Copy the data exactly; pictures stay out of the copy.
>> begin Source excerpt
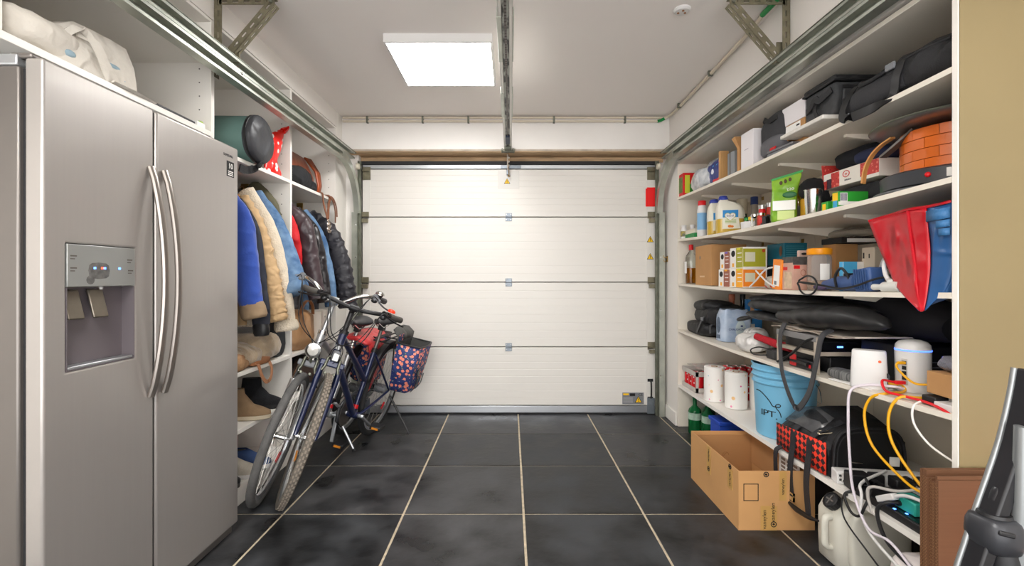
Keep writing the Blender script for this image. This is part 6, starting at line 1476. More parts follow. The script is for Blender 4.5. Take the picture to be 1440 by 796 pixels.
obj('tube', G().tube(cr([(1.41, 1.65, z3 + 0.11), (1.385, 1.68, z3 + 0.122), (1.37, 1.72, z3 + 0.115), (1.355, 1.70, z3 + 0.07), (1.345, 1.665, z3 + 0.04)], 6), 0.007, 8), m_white, hs, w=True)
obj('tap_fitting', G().tube([(1.345, 1.74, z3 + 0.022), (1.345, 1.69, z3 + 0.022)], [0.012, 0.010], 10).tube([(1.345, 1.69, z3 + 0.022), (1.345, 1.62, z3 + 0.026)], 0.02, 12).tube([(1.345, 1.665, z3 + 0.026), (1.345, 1.66, z3 + 0.052)], 0.013, 10), mat('pale_grey_plastic', 'CFCFC8', 0.45), hs, w=True, sharp=50)
single('cable_tangle', 'tangle of black cables behind the white hose', 'cables', G().tube(cr([(1.46 + 0.07 * math.sin(i * 2.3), 1.72 + 0.09 * math.cos(i * 1.7), z3 + 0.02 + 0.045 * (1 + math.sin(i * 1.1))) for i in range(24)], 4), 0.005, 6), m_cable)
sup = thing('basket', 'black perforated plastic basket behind the red and blue bag', 'basket', (1.68, 1.66, zs(3, 1.6)))
g = G(); x0, x1, y0, y1 = 1.58, 1.83, 1.50, 1.83; zb0 = zs(3, 1.6) + 0.001; zt0 = 1.425
for (a, b) in (((x0, y0), (x1, y0)), ((x1, y0), (x1, y1)), ((x1, y1), (x0, y1)), ((x0, y1), (x0, y0))):
    for k in range(9):
        z = zb0 + 0.004 + (zt0 - zb0 - 0.008) * k / 8
        g.bar((a[0], a[1], z), (b[0], b[1], z), 0.004, 0.012)
    L = math.hypot(b[0] - a[0], b[1] - a[1]); nn_ = int(L / 0.03)
    for k in range(nn_ + 1):
        q = k / nn_; g.bar((a[0] + (b[0] - a[0]) * q, a[1] + (b[1] - a[1]) * q, zb0), (a[0] + (b[0] - a[0]) * q, a[1] + (b[1] - a[1]) * q, zt0), 0.005, 0.010, (b[0] - a[0], b[1] - a[1], 0))
g.box(x0, x1, y0, y1, zb0, zb0 + 0.004)
obj('lattice', g, m_black, sup, w=True)
# red and blue shopping bag
sg = thing('shopping_bag', 'shiny red and blue woven plastic bag slumping over the third shelf edge', 'bag', (1.36, 1.58, zs(3, 1.55)))
def col(*q): return [at(*p) for p in q]
c0 = col((1222, 311, 1.760), (1231, 335, 1.735), (1243, 363, 1.705), (1254, 386, 1.680), (1256, 396, 1.645), (1268, 412, 1.595), (1292, 437, 1.500))
c1 = col((1250, 303, 1.690), (1254, 328, 1.672), (1262, 356, 1.650), (1268, 382, 1.628), (1270, 398, 1.590), (1280, 414, 1.555), (1294, 437.5, 1.498))
c2 = col((1276, 295, 1.575), (1279, 322, 1.565), (1283, 350, 1.550), (1287, 380, 1.535), (1288, 400, 1.520), (1291, 417, 1.515), (1296, 438, 1.495))
c3 = col((1303, 291, 1.505), (1306, 320, 1.500), (1309, 350, 1.490), (1309, 380, 1.485), (1306, 402, 1.485), (1304, 418, 1.487), (1300, 437, 1.492))
c4 = col((1322, 287, 1.455), (1323, 318, 1.450), (1326, 350, 1.447), (1325, 382, 1.446), (1322, 402, 1.450), (1316, 418, 1.460), (1306, 432, 1.480))
c5 = col((1338, 283, 1.432), (1339, 315, 1.428), (1340, 350, 1.426), (1340, 382, 1.426), (1337, 398, 1.430), (1327, 412, 1.446), (1310, 428, 1.475))
bb_ = [[Vector((v.x + 0.20, 1.43, max(v.z, 1.19))) for v in c5], [Vector((v.x + 0.20, 1.74, max(v.z, 1.19))) for v in c0]]
m_rshine = mat('red_woven_plastic', 'C00A1E', 0.36, var=0.12, vs=7, bump=0.15, bs=22, coat=0.12, fold=(8, 0.8))
m_bshine = mat('blue_woven_plastic', '2C5C93', 0.35, var=0.2, vs=7, bump=0.15, bs=22, fold=(9, 0.7))
rs_ = obj('red_side', G().loft([c0, c1, c2, c3], closed=False, cap=False), m_rshine, sg, w=True, sub=2, sharp=80)
bs_ = obj('blue_side', G().loft([c3, c4, c5], closed=False, cap=False), m_bshine, sg, w=True, sub=2, sharp=80)
for o_ in (rs_, bs_):
    o_.modifiers['subd'].boundary_smooth = 'PRESERVE_CORNERS'
    md = o_.modifiers.new('solid', 'SOLIDIFY'); md.thickness = 0.003
obj('back', G().loft([c5, bb_[0], bb_[1], c0], closed=False, cap=False), m_bshine, sg, w=True, solid=0.003)
obj('seam', G().tube(cr(c2, 3), 0.0045, 6), mat('seam_red', 'B80F20', 0.35), sg, w=True)
obj('hem', G().tube(cr([c0[0], c1[0], c2[0], c3[0], c4[0], c5[0]], 4), 0.005, 6), m_rshine, sg, w=True)
obj('webbing', G().loft([[at(1303, 297, 1.497), at(1303, 312, 1.495)], [at(1320, 294, 1.448), at(1320, 309, 1.447)], [at(1336, 291, 1.426), at(1336, 306, 1.424)]], closed=False, cap=False).loft([[at(1316, 311, 1.452), at(1316, 321, 1.451)], [at(1336, 308, 1.423), at(1336, 318, 1.423)]], closed=False, cap=False).loft([[at(1320, 322, 1.446), at(1320, 332, 1.446)], [at(1336, 320, 1.422), at(1336, 330, 1.422)]], closed=False, cap=False), mat('blue_webbing', '3A6FA0', 0.5, bump=0.2, bs=200), sg, w=True, solid=0.004)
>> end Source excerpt
Written answer:
Keep writing the Blender script for this image. This is part 6, starting at line 1476. More parts follow. The script is for Blender 4.5. Take the picture to be 1440 by 796 pixels.
obj('tube', G().tube(cr([(1.41, 1.65, z3 + 0.11), (1.385, 1.68, z3 + 0.122), (1.37, 1.72, z3 + 0.115), (1.355, 1.70, z3 + 0.07), (1.345, 1.665, z3 + 0.04)], 6), 0.007, 8), m_white, hs, w=True)
obj('tap_fitting', G().tube([(1.345, 1.74, z3 + 0.022), (1.345, 1.69, z3 + 0.022)], [0.012, 0.010], 10).tube([(1.345, 1.69, z3 + 0.022), (1.345, 1.62, z3 + 0.026)], 0.02, 12).tube([(1.345, 1.665, z3 + 0.026), (1.345, 1.66, z3 + 0.052)], 0.013, 10), mat('pale_grey_plastic', 'CFCFC8', 0.45), hs, w=True, sharp=50)
single('cable_tangle', 'tangle of black cables behind the white hose', 'cables', G().tube(cr([(1.46 + 0.07 * math.sin(i * 2.3), 1.72 + 0.09 * math.cos(i * 1.7), z3 + 0.02 + 0.045 * (1 + math.sin(i * 1.1))) for i in range(24)], 4), 0.005, 6), m_cable)
sup = thing('basket', 'black perforated plastic basket behind the red and blue bag', 'basket', (1.68, 1.66, zs(3, 1.6)))
g = G(); x0, x1, y0, y1 = 1.58, 1.83, 1.50, 1.83; zb0 = zs(3, 1.6) + 0.001; zt0 = 1.425
for (a, b) in (((x0, y0), (x1, y0)), ((x1, y0), (x1, y1)), ((x1, y1), (x0, y1)), ((x0, y1), (x0, y0))):
    for k in range(9):
        z = zb0 + 0.004 + (zt0 - zb0 - 0.008) * k / 8
        g.bar((a[0], a[1], z), (b[0], b[1], z), 0.004, 0.012)
    L = math.hypot(b[0] - a[0], b[1] - a[1]); nn_ = int(L / 0.03)
    for k in range(nn_ + 1):
        q = k / nn_; g.bar((a[0] + (b[0] - a[0]) * q, a[1] + (b[1] - a[1]) * q, zb0), (a[0] + (b[0] - a[0]) * q, a[1] + (b[1] - a[1]) * q, zt0), 0.005, 0.010, (b[0] - a[0], b[1] - a[1], 0))
g.box(x0, x1, y0, y1, zb0, zb0 + 0.004)
obj('lattice', g, m_black, sup, w=True)
# red and blue shopping bag
sg = thing('shopping_bag', 'shiny red and blue woven plastic bag slumping over the third shelf edge', 'bag', (1.36, 1.58, zs(3, 1.55)))
def col(*q): return [at(*p) for p in q]
c0 = col((1222, 311, 1.760), (1231, 335, 1.735), (1243, 363, 1.705), (1254, 386, 1.680), (1256, 396, 1.645), (1268, 412, 1.595), (1292, 437, 1.500))
c1 = col((1250, 303, 1.690), (1254, 328, 1.672), (1262, 356, 1.650), (1268, 382, 1.628), (1270, 398, 1.590), (1280, 414, 1.555), (1294, 437.5, 1.498))
c2 = col((1276, 295, 1.575), (1279, 322, 1.565), (1283, 350, 1.550), (1287, 380, 1.535), (1288, 400, 1.520), (1291, 417, 1.515), (1296, 438, 1.495))
c3 = col((1303, 291, 1.505), (1306, 320, 1.500), (1309, 350, 1.490), (1309, 380, 1.485), (1306, 402, 1.485), (1304, 418, 1.487), (1300, 437, 1.492))
c4 = col((1322, 287, 1.455), (1323, 318, 1.450), (1326, 350, 1.447), (1325, 382, 1.446), (1322, 402, 1.450), (1316, 418, 1.460), (1306, 432, 1.480))
c5 = col((1338, 283, 1.432), (1339, 315, 1.428), (1340, 350, 1.426), (1340, 382, 1.426), (1337, 398, 1.430), (1327, 412, 1.446), (1310, 428, 1.475))
bb_ = [[Vector((v.x + 0.20, 1.43, max(v.z, 1.19))) for v in c5], [Vector((v.x + 0.20, 1.74, max(v.z, 1.19))) for v in c0]]
m_rshine = mat('red_woven_plastic', 'C00A1E', 0.36, var=0.12, vs=7, bump=0.15, bs=22, coat=0.12, fold=(8, 0.8))
m_bshine = mat('blue_woven_plastic', '2C5C93', 0.35, var=0.2, vs=7, bump=0.15, bs=22, fold=(9, 0.7))
rs_ = obj('red_side', G().loft([c0, c1, c2, c3], closed=False, cap=False), m_rshine, sg, w=True, sub=2, sharp=80)
bs_ = obj('blue_side', G().loft([c3, c4, c5], closed=False, cap=False), m_bshine, sg, w=True, sub=2, sharp=80)
for o_ in (rs_, bs_):
    o_.modifiers['subd'].boundary_smooth = 'PRESERVE_CORNERS'
    md = o_.modifiers.new('solid', 'SOLIDIFY'); md.thickness = 0.003
obj('back', G().loft([c5, bb_[0], bb_[1], c0], closed=False, cap=False), m_bshine, sg, w=True, solid=0.003)
obj('seam', G().tube(cr(c2, 3), 0.0045, 6), mat('seam_red', 'B80F20', 0.35), sg, w=True)
obj('hem', G().tube(cr([c0[0], c1[0], c2[0], c3[0], c4[0], c5[0]], 4), 0.005, 6), m_rshine, sg, w=True)
obj('webbing', G().loft([[at(1303, 297, 1.497), at(1303, 312, 1.495)], [at(1320, 294, 1.448), at(1320, 309, 1.447)], [at(1336, 291, 1.426), at(1336, 306, 1.424)]], closed=False, cap=False).loft([[at(1316, 311, 1.452), at(1316, 321, 1.451)], [at(1336, 308, 1.423), at(1336, 318, 1.423)]], closed=False, cap=False).loft([[at(1320, 322, 1.446), at(1320, 332, 1.446)], [at(1336, 320, 1.422), at(1336, 330, 1.422)]], closed=False, cap=False), mat('blue_webbing', '3A6FA0', 0.5, bump=0.2, bs=200), sg, w=True, solid=0.004)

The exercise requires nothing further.